Entrevista:O Estado inteligente

quinta-feira, março 06, 2008

Efeitos colaterais da política social


editorial
O Estado de S. Paulo
6/3/2008

As políticas sociais compensatórias implantadas pela Constituição de 1988, baseadas em transferências de renda e outros benefícios assistenciais, vêm consumindo desde então parcelas cada vez maiores dos recursos do Orçamento da União. No início, recebiam 3% dos recursos não financeiros; em 2005, receberam 21%. Seus resultados, em termos de melhoria da qualidade de vida, são evidentes. No entanto, por causa das restrições orçamentárias, esses gastos estão sendo feitos em prejuízo dos investimentos, situação que, se for mantida por muito tempo, limitará o crescimento e comprometerá o futuro não só dos que hoje, graças a esses programas, conseguem viver melhor do que ontem, mas de todo o País.

Os programas de transferência de renda têm grande impacto num país com indicadores sociais ruins, como o Brasil. É rápida a redução do número absoluto de pobres e indigentes em todas as regiões. Trata-se, como observou o ex-ministro da Fazenda e do Planejamento do governo Itamar Franco e professor do Ibmec/MG, Paulo Haddad, em artigo publicado sábado no Caderno de Economia do Estado, de \"um fato que deve ser comemorado numa sociedade cruel que ainda não conseguiu equacionar os seus problemas de assimetrias e desigualdades que a acompanham desde a abolição da escravidão\".

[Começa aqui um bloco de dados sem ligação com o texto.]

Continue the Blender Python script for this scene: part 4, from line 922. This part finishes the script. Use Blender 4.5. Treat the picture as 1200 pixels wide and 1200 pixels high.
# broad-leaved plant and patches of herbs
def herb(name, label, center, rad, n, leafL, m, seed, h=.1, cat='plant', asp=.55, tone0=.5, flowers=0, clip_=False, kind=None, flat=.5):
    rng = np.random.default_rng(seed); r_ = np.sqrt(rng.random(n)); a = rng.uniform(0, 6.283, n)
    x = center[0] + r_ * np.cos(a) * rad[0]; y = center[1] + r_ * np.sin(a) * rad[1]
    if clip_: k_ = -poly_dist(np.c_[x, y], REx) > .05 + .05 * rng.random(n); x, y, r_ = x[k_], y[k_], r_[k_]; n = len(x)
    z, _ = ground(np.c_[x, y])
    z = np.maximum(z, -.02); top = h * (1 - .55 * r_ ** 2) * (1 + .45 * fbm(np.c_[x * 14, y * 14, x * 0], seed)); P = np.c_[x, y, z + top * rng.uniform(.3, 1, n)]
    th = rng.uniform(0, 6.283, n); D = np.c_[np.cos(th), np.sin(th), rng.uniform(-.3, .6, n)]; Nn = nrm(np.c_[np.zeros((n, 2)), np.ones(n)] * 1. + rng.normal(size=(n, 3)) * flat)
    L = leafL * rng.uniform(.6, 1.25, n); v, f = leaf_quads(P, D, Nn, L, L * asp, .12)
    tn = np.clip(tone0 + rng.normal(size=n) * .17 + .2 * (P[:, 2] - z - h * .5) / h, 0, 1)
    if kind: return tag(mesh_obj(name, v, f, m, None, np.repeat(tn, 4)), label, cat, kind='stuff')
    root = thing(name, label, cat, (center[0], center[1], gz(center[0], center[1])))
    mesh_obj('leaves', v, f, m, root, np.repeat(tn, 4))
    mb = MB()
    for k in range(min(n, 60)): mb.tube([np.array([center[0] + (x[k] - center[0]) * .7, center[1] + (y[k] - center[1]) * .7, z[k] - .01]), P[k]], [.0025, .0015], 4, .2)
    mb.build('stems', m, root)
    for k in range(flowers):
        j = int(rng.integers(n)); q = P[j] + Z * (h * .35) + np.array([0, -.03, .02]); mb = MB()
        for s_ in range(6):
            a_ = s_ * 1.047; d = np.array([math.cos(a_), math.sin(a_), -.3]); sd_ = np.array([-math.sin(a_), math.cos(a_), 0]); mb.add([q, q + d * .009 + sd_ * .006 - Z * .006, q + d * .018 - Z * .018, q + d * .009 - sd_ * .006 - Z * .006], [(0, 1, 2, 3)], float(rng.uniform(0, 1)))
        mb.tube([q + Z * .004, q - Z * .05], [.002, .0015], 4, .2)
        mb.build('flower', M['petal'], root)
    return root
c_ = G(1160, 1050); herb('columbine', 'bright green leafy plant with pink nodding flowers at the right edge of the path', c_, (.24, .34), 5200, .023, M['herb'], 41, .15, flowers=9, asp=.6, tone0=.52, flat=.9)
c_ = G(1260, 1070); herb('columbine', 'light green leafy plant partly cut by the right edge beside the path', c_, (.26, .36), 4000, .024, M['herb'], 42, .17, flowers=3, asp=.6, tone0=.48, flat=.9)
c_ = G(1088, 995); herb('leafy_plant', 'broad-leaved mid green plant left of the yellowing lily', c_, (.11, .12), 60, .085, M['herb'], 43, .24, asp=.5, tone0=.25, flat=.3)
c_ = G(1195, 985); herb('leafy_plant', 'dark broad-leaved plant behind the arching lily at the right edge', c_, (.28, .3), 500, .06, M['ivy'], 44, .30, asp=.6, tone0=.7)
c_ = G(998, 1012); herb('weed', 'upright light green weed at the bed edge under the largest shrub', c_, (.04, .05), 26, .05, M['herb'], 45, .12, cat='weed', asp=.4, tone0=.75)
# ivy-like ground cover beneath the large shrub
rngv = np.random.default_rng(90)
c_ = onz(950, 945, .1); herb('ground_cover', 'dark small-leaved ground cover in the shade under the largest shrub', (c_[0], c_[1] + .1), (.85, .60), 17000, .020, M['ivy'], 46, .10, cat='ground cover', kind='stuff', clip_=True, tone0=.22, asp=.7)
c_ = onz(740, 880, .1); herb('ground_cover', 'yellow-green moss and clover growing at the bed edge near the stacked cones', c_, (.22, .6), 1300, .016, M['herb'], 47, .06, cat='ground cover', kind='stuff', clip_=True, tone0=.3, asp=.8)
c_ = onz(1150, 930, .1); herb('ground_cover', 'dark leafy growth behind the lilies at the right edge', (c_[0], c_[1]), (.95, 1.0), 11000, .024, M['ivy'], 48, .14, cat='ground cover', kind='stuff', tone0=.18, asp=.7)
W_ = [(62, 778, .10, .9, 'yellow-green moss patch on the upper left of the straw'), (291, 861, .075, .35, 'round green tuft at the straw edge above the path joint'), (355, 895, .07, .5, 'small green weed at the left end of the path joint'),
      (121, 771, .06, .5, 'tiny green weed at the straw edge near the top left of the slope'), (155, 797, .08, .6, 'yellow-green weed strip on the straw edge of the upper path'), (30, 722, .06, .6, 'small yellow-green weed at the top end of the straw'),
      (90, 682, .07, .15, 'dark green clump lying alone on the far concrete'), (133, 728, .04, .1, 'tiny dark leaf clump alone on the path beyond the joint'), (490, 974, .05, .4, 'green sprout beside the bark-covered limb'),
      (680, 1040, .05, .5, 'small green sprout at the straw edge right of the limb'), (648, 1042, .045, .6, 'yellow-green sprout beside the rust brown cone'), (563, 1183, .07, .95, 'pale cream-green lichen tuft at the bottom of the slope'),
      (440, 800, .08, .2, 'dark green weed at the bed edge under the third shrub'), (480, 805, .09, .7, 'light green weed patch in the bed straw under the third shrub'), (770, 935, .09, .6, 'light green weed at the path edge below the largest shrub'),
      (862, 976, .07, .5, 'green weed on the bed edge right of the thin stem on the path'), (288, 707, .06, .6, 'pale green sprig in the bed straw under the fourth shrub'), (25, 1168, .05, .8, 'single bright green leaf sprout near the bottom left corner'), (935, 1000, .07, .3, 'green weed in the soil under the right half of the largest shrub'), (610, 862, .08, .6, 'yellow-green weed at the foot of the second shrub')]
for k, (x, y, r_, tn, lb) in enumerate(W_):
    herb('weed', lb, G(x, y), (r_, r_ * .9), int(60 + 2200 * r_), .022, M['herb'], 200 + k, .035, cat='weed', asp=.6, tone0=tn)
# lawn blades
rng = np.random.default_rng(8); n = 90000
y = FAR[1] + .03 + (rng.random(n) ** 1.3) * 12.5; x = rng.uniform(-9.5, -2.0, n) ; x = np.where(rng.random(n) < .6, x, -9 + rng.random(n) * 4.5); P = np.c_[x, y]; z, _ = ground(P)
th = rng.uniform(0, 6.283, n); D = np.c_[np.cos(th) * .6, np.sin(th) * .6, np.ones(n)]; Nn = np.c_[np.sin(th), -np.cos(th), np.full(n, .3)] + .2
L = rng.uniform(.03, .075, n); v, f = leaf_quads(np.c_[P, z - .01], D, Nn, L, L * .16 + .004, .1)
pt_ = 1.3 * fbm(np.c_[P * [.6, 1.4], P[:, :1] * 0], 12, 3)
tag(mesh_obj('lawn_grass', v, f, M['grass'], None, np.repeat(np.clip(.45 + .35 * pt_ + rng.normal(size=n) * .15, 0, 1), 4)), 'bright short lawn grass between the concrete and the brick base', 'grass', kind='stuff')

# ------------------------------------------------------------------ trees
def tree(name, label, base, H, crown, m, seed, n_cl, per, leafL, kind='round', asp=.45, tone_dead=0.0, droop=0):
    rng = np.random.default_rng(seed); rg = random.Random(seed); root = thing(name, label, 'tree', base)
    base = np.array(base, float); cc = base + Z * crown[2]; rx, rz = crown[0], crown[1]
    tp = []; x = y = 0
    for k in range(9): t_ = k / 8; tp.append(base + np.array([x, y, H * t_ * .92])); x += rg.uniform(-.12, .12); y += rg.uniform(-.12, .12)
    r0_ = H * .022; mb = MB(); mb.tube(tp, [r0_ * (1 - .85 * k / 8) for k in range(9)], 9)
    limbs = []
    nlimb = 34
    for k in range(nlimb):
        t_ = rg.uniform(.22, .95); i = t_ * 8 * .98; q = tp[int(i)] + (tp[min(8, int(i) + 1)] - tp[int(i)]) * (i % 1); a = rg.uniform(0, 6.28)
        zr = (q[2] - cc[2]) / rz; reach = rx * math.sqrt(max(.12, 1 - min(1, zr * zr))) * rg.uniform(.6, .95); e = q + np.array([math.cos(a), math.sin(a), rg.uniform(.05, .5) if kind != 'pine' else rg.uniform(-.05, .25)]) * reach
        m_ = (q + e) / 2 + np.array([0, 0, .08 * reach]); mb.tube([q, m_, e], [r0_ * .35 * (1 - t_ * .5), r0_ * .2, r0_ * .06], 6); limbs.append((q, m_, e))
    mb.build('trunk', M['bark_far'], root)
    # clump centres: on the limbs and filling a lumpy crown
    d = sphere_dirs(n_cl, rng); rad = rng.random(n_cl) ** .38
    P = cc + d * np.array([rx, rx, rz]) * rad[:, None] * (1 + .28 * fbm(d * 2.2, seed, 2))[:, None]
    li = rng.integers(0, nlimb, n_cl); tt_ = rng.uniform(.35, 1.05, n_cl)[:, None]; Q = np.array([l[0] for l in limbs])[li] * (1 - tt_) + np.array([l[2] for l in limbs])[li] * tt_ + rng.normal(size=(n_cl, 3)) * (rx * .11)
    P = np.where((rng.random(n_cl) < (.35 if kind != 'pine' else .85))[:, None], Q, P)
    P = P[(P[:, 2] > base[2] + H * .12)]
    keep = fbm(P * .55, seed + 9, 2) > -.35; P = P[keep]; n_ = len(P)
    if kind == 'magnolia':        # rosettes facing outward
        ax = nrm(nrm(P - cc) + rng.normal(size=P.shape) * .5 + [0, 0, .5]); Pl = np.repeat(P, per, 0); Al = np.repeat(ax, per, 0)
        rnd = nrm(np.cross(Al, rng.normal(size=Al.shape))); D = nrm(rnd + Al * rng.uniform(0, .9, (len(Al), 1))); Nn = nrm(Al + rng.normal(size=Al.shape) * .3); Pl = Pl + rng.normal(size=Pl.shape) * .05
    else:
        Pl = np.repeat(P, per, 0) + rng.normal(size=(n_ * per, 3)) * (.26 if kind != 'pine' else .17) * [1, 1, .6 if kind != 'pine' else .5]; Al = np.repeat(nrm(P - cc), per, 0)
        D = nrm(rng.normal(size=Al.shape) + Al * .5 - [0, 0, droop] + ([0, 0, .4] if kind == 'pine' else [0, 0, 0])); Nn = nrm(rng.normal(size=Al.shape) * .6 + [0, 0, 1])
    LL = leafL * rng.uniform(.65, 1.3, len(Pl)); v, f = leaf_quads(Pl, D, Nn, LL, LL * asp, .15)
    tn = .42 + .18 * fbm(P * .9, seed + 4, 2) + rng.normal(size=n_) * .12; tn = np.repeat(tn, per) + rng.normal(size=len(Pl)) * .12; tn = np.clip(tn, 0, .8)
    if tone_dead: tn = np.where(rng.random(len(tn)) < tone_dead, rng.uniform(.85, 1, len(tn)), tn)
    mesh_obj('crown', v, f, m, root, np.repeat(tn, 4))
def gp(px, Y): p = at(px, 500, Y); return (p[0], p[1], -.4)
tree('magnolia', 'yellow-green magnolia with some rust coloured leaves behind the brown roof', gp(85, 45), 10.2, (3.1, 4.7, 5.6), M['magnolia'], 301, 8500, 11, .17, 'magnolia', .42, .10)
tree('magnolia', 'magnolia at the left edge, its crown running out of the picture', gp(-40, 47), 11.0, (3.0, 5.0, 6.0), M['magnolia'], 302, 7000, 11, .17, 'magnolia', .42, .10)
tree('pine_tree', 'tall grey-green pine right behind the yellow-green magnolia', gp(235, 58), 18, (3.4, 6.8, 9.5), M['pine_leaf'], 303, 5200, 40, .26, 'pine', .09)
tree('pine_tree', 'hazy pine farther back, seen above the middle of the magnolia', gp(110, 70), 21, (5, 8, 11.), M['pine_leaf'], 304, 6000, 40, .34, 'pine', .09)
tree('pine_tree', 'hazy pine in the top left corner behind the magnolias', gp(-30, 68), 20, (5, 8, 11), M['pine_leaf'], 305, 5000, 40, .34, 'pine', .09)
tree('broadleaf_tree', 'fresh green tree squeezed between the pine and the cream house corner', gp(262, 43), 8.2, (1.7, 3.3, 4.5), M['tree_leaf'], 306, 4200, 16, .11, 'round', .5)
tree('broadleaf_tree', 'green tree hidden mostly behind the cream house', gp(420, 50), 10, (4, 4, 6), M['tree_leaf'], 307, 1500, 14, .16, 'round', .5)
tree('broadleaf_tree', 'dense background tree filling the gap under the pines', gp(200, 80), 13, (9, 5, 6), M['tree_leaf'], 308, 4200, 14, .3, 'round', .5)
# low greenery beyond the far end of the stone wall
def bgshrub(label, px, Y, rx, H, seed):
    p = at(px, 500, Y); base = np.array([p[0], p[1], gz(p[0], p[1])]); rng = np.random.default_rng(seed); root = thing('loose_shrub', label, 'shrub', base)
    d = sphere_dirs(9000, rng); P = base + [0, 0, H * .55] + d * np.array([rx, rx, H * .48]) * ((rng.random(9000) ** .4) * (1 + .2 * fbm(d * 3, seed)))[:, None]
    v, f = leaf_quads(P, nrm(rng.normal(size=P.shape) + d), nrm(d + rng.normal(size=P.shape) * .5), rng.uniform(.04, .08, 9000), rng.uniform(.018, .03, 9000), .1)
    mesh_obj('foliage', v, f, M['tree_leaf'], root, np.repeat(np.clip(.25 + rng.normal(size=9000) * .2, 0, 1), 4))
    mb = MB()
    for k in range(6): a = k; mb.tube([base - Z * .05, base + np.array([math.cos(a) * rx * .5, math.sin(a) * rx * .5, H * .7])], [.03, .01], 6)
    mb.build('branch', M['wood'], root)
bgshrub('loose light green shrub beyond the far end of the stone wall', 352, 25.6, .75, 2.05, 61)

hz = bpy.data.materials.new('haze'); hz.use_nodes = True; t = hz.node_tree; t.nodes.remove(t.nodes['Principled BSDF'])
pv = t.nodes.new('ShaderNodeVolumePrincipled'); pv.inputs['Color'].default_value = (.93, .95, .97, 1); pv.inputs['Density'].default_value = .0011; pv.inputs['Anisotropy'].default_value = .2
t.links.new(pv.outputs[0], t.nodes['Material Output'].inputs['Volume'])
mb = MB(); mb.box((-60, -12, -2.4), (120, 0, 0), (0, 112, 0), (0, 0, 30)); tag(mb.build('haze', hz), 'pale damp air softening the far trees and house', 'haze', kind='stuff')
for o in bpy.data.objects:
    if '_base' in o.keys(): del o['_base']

São vários os programas que fazem parte das políticas sociais do governo Lula. Em seu artigo, o ex-ministro listou os benefícios previdenciários de até um salário mínimo, as transferências de renda familiar (por meio do Programa Bolsa-Família, agora estendido para as áreas rurais), o abono salarial e o seguro-desemprego, a renda de um salário mínimo assegurada para o idoso ou deficiente físico pela Lei Orgânica da Assistência Social (Loas) e o programa de Renda Mensal Vitalícia. O governo Lula vem ampliando o público-alvo desses programas e aumentando o valor dos benefícios, por meio da correção do salário mínimo com índices superiores ao da inflação passada. O presidente Luiz Inácio da Silva, como é natural, só vê os aspectos positivos das políticas sociais.

Haddad, no entanto, chama a atenção para três efeitos colaterais negativos desses programas que podem se aguardar no médio e longo prazos se nada for feito para atenuá-los. Satisfeitos com o que recebem, os beneficiários desses programas tendem a permanecer como dependentes do governo, sem aspirar a nada melhor. Como diz Haddad, as políticas sociais \"acabam por quebrar a coluna vertebral do empreendedorismo local nas áreas menos desenvolvidas do País, levando a maioria da população a uma posição de apatia social\". De acordo com o ministro, \"a imensa dificuldade que os governos estão encontrando para promover o desenvolvimento de áreas economicamente deprimidas, mesmo após a melhoria de sua infra-estrutura (energia, transporte, telecomunicações) e a expansão da oferta de incentivos fiscais e financeiros\", indica que esse fenômeno já está ocorrendo.

O crescimento dos gastos com políticas sociais, por sua vez, reduz a já ínfima capacidade da União de investir na infra-estrutura econômica, o que retarda o crescimento da economia. \"Em 1987, os investimentos representavam 39% do gasto não financeiro da União, caindo para 3% em 2005\", mostrou Haddad. O governo Lula tem repetido que, na montagem do Orçamento, vem procurando aumentar a fatia dos investimentos, mas os resultados até agora são modestos.

Por fim, as políticas sociais garantem rendas extras para as prefeituras, o que é bom para suas populações - em quase 2 mil municípios, de 50% a 60% das famílias residentes são beneficiadas por essas políticas -, mas têm uma conseqüência política e administrativa preocupante. Das receitas das prefeituras, 80% a 90% resultam de transferências da União e dos Estados, o que as desestimula a buscar fontes próprias de receitas e realimenta sua dependência financeira e política com governos central e estadual. As políticas sociais as tornam ainda mais dependentes.

O desenvolvimento depende da canalização de forças sociais e da iniciativa inovadora, diz Haddad. Mas as políticas sociais retardam o surgimento dessas forças. Por isso, \"no longo prazo (os beneficiados) tendem a ser enredados no círculo vicioso da pobreza e da destruição do capital social\".